Если перевести "тиме" как "честь", a Euchos и Kleos как "слава" (они тесно связаны с тиме, и поэтому я их подробно не рассматриваю), тогда "Илиада", в которой эти слова играют центральную роль, должна показаться невыразительной. И все получает сразу совсем другую глубину, если постичь нуминозный смысл, который в них отражается.

В тесной связи с кидосом, тиме, Euchos и Kleos находится олбос (Olbos). Подспудно олбос означает богатство, благополучие, счастье, но что действительно подразумевается под ним, показывает среди других то прекрасное место в 7-й песне "Одиссеи" (87 и далее), где описывается Olbos Алкиноя.

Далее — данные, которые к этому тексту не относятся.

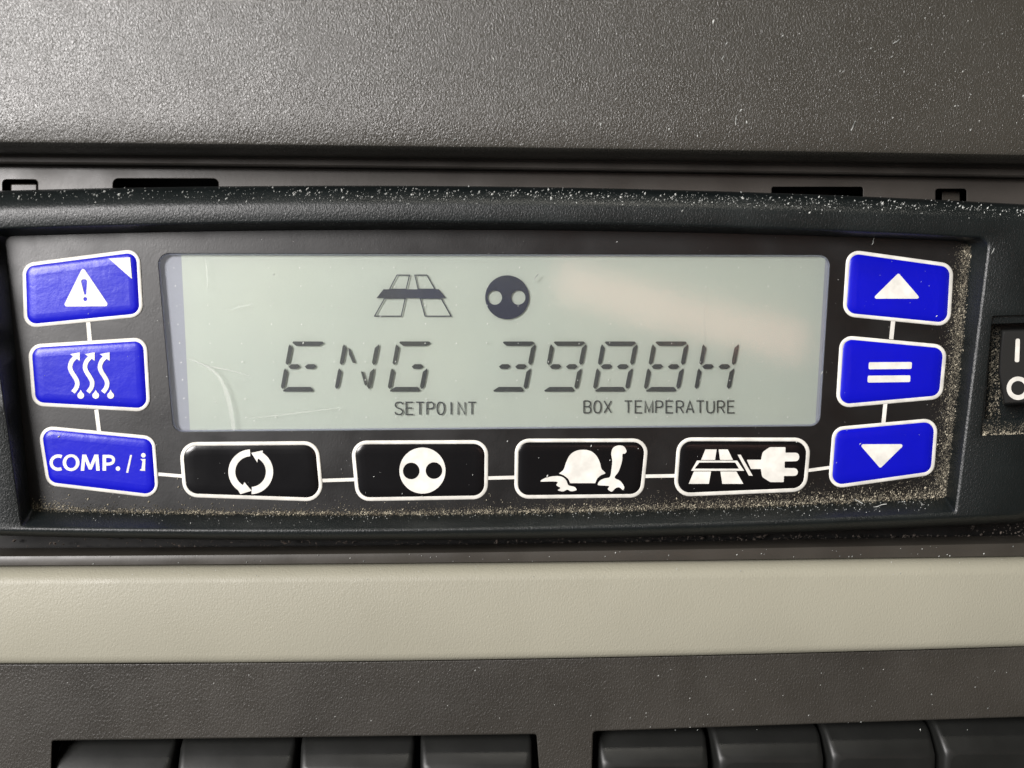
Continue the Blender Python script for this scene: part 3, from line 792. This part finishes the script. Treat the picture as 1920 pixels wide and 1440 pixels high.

В сияющем свете стоит дворец из блестящей бронзы и голубого камня. Двери

из золота, балки из серебра. Внутренняя обстановка полна роскоши, владение окружено садом, в котором растут груши, гранаты, яблони, смоковницы и оливы. Там пробиваются прохладные источники. Статная обслуга везде деятельная, в ней 50 женщин, которые занимаются многочисленными мельницами, ткацкими станками и другими домашними механизмами. Они знают домашнее искусство, так как их учила Афина создавать произведения и красоту и дала им "благородные Phenes". Именно она дала Алкиною олбос. Итак, в Olbos находится благословение богов, он имеется во владельце и в его владении. Поэтому Одиссей может просить небесные силы, чтобы они сделали подарки, которые он получил от Феаков, "olbia", то есть наполнить их той субстанцией, которая дает счастье в божественном смысле70. Пиндар называет Амфитриона богатейшим в Olbos не только потому, что Зевс имел половые сношения с его супругой, но и потому что он (Зевс) "вскормил" его (Амфитриона) копье, значит, сделал "olbia"71. О олбосе Батта Пиндар говорит: "Древнее счастье Батта как твердыня града и сияющее око для странников, всегда надежно и дарует то и это"72. Olbos Батта древнейший, потому что он передается от богов через предков до наших дней и находится не только в роде Батта, и в его замке, но проявляется как свет для глаз людей.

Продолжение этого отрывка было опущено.